Recent years have seen a growing interest in utopia in literary and cultural studies. As literary critic Fredric Jameson writes in Archaeologies of the Future. The Desire Called Utopia and Other Science Fictions (2005), the notion of utopia may today refer to: (1) “the written text or genre”, (2) “a Utopian impulse detectable in daily life”, and (3) “political practice” (1). Utopia as genre is further defined, by Jameson, as a sub-genre of science fiction that is “specifically devoted to the imagination of alternative social and economic forms” (xiv). While these three senses overlap significantly, this seminar will focus on utopia as genre, looking at two central literary texts.

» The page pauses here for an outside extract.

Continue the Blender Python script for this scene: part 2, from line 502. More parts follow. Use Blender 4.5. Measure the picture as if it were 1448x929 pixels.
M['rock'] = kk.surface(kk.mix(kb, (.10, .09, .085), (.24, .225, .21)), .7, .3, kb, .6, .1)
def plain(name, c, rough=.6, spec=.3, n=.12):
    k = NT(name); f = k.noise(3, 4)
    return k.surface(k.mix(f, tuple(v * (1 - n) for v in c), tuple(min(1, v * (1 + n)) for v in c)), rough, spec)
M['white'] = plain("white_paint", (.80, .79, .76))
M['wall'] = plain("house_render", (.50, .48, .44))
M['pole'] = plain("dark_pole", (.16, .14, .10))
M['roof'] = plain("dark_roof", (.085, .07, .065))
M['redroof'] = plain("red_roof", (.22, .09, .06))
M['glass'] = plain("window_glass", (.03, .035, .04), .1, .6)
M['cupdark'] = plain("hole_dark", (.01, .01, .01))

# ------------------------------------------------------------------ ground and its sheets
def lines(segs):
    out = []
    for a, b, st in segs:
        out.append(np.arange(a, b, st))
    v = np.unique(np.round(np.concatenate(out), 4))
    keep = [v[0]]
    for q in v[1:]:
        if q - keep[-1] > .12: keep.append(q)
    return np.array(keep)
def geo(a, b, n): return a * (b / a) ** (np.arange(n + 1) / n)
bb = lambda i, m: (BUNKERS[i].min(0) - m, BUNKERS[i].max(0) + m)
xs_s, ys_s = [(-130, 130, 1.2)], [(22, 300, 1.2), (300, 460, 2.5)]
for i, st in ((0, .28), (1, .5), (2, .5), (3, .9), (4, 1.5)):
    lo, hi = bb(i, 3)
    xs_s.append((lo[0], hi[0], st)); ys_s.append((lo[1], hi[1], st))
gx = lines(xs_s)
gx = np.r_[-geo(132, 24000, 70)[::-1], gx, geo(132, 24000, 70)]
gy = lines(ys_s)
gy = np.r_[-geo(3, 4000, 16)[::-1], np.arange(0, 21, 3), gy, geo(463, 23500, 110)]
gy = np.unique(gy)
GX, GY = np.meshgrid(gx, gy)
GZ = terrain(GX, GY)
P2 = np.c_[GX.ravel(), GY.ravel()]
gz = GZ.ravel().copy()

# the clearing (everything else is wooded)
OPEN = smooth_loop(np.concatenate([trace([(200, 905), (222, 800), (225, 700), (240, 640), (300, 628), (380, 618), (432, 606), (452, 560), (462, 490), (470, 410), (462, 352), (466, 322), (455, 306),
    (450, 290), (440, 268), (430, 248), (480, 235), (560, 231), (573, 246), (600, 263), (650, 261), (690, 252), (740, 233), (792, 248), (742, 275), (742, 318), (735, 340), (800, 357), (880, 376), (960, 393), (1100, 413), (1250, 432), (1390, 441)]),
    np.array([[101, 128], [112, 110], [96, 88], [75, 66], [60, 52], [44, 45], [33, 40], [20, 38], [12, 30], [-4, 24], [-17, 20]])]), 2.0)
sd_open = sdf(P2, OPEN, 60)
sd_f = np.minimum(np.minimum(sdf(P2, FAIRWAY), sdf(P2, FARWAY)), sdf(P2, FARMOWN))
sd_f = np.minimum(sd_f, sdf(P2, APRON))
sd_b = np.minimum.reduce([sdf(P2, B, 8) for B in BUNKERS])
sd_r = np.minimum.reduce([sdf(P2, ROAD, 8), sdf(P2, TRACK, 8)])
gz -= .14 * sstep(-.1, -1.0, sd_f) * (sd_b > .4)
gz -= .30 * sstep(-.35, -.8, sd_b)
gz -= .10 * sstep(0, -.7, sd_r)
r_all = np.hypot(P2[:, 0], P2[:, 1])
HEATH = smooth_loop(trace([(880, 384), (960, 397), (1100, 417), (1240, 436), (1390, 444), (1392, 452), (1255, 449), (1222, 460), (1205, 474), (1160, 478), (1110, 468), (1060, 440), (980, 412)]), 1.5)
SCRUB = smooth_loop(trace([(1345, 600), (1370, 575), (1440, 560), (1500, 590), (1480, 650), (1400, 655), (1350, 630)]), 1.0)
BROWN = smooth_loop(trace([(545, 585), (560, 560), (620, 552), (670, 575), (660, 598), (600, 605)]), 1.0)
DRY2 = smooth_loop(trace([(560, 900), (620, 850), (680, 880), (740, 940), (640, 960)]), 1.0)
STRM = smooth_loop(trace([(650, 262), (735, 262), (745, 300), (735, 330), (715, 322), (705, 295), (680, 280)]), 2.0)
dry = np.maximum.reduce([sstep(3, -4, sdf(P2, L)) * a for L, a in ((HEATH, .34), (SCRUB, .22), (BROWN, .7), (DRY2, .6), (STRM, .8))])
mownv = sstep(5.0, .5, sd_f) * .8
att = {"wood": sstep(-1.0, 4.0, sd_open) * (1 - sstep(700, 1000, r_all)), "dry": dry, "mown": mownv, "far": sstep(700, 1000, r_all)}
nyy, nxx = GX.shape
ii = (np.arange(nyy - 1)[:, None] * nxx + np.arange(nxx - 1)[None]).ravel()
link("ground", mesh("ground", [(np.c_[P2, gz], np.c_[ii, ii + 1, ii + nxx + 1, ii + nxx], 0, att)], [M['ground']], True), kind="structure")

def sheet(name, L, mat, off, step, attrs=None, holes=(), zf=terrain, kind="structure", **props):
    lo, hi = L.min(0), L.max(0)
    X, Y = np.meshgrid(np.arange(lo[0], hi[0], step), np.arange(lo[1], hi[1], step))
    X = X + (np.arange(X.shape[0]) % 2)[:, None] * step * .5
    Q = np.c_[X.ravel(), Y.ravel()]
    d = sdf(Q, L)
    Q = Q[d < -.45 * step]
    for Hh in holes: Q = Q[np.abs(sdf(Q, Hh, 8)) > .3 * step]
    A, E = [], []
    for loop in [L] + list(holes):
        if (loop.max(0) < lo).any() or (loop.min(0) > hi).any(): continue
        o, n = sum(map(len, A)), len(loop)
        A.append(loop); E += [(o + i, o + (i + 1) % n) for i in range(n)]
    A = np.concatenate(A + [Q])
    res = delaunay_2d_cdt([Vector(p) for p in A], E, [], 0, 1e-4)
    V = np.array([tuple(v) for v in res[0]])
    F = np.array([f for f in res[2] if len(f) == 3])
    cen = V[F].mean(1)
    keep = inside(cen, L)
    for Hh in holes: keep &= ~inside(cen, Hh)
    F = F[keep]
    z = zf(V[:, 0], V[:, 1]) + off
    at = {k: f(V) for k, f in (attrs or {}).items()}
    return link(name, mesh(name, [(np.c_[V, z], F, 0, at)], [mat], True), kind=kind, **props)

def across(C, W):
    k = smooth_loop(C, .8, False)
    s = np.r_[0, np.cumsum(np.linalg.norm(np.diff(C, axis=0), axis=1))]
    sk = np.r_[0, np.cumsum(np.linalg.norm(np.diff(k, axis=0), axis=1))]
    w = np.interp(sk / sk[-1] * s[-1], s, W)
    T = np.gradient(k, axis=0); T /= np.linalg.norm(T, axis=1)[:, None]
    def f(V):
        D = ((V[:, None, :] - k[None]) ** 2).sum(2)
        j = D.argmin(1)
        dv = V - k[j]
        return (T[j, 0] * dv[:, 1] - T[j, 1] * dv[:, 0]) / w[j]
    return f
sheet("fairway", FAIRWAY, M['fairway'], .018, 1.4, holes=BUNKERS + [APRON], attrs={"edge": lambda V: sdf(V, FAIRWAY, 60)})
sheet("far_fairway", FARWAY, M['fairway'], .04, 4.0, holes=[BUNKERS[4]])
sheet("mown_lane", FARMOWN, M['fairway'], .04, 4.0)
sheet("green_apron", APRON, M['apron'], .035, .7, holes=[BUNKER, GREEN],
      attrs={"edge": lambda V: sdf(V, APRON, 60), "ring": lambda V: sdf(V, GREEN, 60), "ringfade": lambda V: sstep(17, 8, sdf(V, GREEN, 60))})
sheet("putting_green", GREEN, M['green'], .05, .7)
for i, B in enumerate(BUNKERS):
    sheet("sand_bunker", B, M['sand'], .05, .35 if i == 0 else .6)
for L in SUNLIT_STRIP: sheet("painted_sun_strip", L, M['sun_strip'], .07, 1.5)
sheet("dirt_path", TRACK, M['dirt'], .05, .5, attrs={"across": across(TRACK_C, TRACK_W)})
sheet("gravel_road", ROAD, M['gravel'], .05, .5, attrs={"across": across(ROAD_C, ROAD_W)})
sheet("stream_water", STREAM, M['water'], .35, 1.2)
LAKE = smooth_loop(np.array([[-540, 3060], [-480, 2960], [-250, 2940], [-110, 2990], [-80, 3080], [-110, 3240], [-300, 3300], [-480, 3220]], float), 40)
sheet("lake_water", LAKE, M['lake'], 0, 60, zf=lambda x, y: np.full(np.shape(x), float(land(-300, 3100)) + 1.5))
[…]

At first, we will delve into the foundational text of the utopian genre, namely Thomas More’s On the Best State of a Commonwealth and on the New Island of Utopia (1516). Given our own historical distance from the text, we will familiarise ourselves sufficiently with the social, literary, political and philosophical contexts that impinge on More’s Utopia. At the same time, we will dedicate much time to textual analysis, exploring Utopia’s forms – e.g. its satirical discourse, its travel narrative, its construction of an imaginary/spatial enclave (note that More’s Greek neologism ‘utopia’ literally translates to ‘no-place’ in English, but also puns on ‘eutopia’ – ‘good-place’ respectively). However, there will of course also be room to discuss the ideas proposed by More, his utopian contents, such as the abolition of money and private property, as well as the abolition of privacy as we know it. With recourse both to our own textual analysis of the primary text and to canonical secondary texts, we will then develop strategies of reading utopian literature, a ‘toolkit’ of helpful concepts so to speak.

In the following part of the seminar, Charlotte Perkins Gilman’s Herland (1915) will take us into a feminist (e)utopia, an all-female, egalitarian civilisation (that likewise knows no money or private property in our sense of the term). Again, we will familiarise ourselves with the contexts of this text, most notably the women’s movement in the late nineteenth and early twentieth century, before we delve into textual analysis, using the strategies and concepts developed previously. And again, there will be room for a controversial discussion of the ideas proposed by Gilman, e.g. the abolition of femininity and masculinity as we know it, or the abolition of a gendered division of labour as is still more or less commonplace a hundred years after Gilman published Herland.